Era mais ou menos ponto assente que ela era o homem da relação.
Não em termos de autoridade, não em termos de sustento de uma casa, ou última palavra em decisões, ou chegar a casa e alapar o cu no sofá enquanto o outro faz o jantar, ou arrear no parceiro, ou sequer ter postura masculina em todas as situações.
Mais em coisas dia-a-dia, como não gostar de lamechices, amo-tes e xi-corações e essas merdices que inventam para encher de melaço quem ouve, detestar ofertório de flores, ouvir a toda a hora odes à virtude do ser amado, não perguntar, mesmo à laia de gaja cor-de-rosinha até à 15ª geração, em que se pensa, se gostas de mim, sinto a tua falta e esse género de frases que fazem com que tenha vontade de dar com um martelo na cabeça para se acabar com o sofrimento.

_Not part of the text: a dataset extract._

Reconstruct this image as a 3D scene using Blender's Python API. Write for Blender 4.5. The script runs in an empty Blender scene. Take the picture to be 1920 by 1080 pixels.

Não gostava de demonstrações de afecto em demasia porque seriam necessariamente uma amostra da dependência emocional que um dia se jurou nunca mais ter; seriam demonstrações da gente parva que anda por aí de peito aberto a mostrar ao mundo as fragilidades, não sabendo, ou fingindo não saber, que o mundo havia de se aproveitar disso no imediato; não seria mais do que a estupidez humano no seu auge, a mostrar e a comprovar que nada se aprendeu com as agruras da vida. Não gostava porque tinha no pêlo anos e anos de desventuras e sabia que as coisas doces que supostamente viriam do coração não podiam trazer nada de bom.

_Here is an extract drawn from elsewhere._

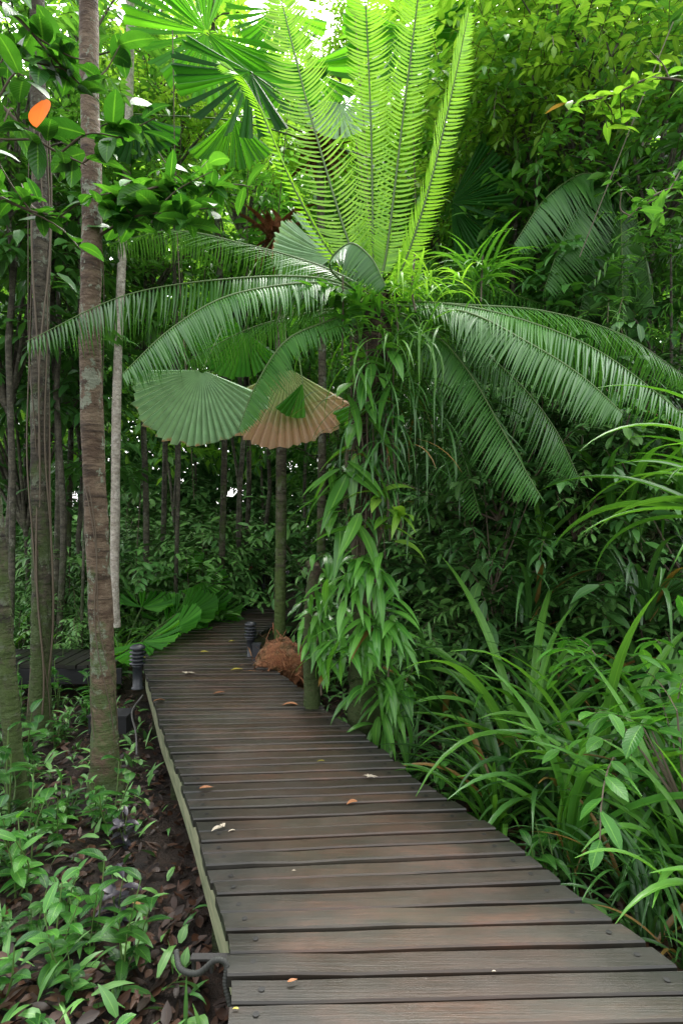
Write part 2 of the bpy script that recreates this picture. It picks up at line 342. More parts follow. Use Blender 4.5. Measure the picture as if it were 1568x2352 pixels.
# ---------------------------------------------------------------- trees
def trunk_pts(px,d):
    return np.array([P(a,b,dd) for (a,b),dd in zip(px,(d if hasattr(d,'__len__') else [d]*len(px)))])
def sprigs(mb,base,az,el,bend,L,k=8,lL=.14,lW=.05,kind='lance',n=4,spread=1.0,fold=.25,stemmat=None,val=None,m=0,ldroop=.7):
    base=np.asarray(base,float).reshape(-1,3);B=len(base);az,el,bend,L,lL,lW=[bc(x,B) for x in(az,el,bend,L,lL,lW)]
    nn=9;t=np.linspace(0,1,nn);th=el[:,None]-bend[:,None]*t
    T=np.stack([np.cos(th)*np.cos(az)[:,None],np.cos(th)*np.sin(az)[:,None],np.sin(th)],-1)
    st=(T[:,1:]+T[:,:-1])/2*(L/(nn-1))[:,None,None]
    Pt=base[:,None]+np.concatenate([np.zeros((B,1,3)),np.cumsum(st,1)],1)
    if stemmat is not None:
        S=np.stack([-np.sin(az),np.cos(az),0*az],-1)[:,None].repeat(5,1)
        ribbons(mb,Pt[:,::2],np.full((B,5),.004),S,np.cross(T[:,::2],S),.6,None,stemmat)
    ti=(np.arange(k)+.6)/k;ii=np.clip((ti*(nn-1)).round().astype(int),0,nn-1);ii[-1]=nn-1
    pb=Pt[:,ii].reshape(-1,3);side=np.where(np.arange(k)%2==0,1,-1).astype(float);side[-1]=0
    a=(az[:,None]+side[None]*spread+rng.normal(0,.18,(B,k))).ravel()
    e=(th[:,ii]*.6+rng.normal(0,.22,(B,k))-.1).ravel()
    v=(np.clip((U(0,1,B) if val is None else val)[:,None]+rng.normal(0,.18,(B,k)),0,.985)).ravel()
    s=(1+rng.normal(0,.15,(B,k)))
    arcs(mb,pb,a,e,U(.3,1,B*k)*ldroop,(lL[:,None]*s).ravel(),(lW[:,None]*s).ravel(),n,kind,fold,rng.normal(0,.35,B*k),0,v,m=m)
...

E era nisto que ela era o homem. A fingir dureza e indiferença, a desprezar as fofuras e coraçõezinhos, ursinhos e demais peluches, que isso é coisa de gaja desmiolada e carente, não pode haver nada mais errado que uma pessoa ser frágil e aberta a que lhe espezinhem os interiores, que isso dói como o caraças e sai muito caro, quanto mais não seja, ainda há direito a um abatimento nas despesas de saúde, em sede de IRS, daquilo que se paga ao psiquiatra.
Era nisto que ela era o homem. Não porque o ressabiamento a tivesse tornado um calhau, se calhar, vai-se a ver e tornou, mas o acto reflexo de recuar perante tanta fofura estava mais entranhado do que a porcaria nas paredes de uma fossa, e contra isso, os habituais tubérculos.
Um dia em que se falava em planos futuros e vidas em comum, sem as partes fofinhas aqui para a mesa do canto, fáchavor, questionou-se, na senda da vida miserável que levam os estagiários e aprendizes afins, se porventura algum dia dois desgraçados a ganhar 500 míseros euros conseguiriam juntar trapinhos e ter um barraco onde morar.
Ao que ele responde, depois de pensar dois segundos, que dar, até dava, mas seríamos pobres.
E ela ficou a pensar naquilo. Durante dias a fio, não pensou senão na pobreza de ter um casebre, comer só pão com manteiga e beber café de chicória, ser quase insolvente e fazer a ginástica orçamental que 9 milhões de pessoas neste país faz todos os dias para conseguir sobreviver e não morrer de fome ou no esquecimento de vida quotidiana.
Obviamente, nada lhe disse, afinal ela é o homem, o homem sem sentido de pieguice, que ele obviamente tem entranhado naquele corpinho que deus lhe deu, mas lá no fundo, apesar de nada dizer, apeteceu-lhe ser pobre, viver de torradas e contar os trocos para pagar a renda, mas viver ao pé dele a todas as horas. Quis ser pobre.
Mas não disse. Nem vai dizer, que isso é coisa de gente idiota, coisa típica de gente otária que carrega o coração ao alto, pronto a ser atingido com todos os estilhaços e lanças que andam pelo ar. Não disse, nem vai dizer, que os homens, brutos e arrogantes, não dizem essas merdas, não choram pelos cantos com a emoção nem com os sentimentos, não se demovem com aquilo que vem de dentro, nem se deixam levar por aquilo que é espontâneo e sentimental, que esse é um bilhete só de ida para a casa dos malucos.
Ela era o homem da relação. E queria ser pobre. Mas isso não se diz.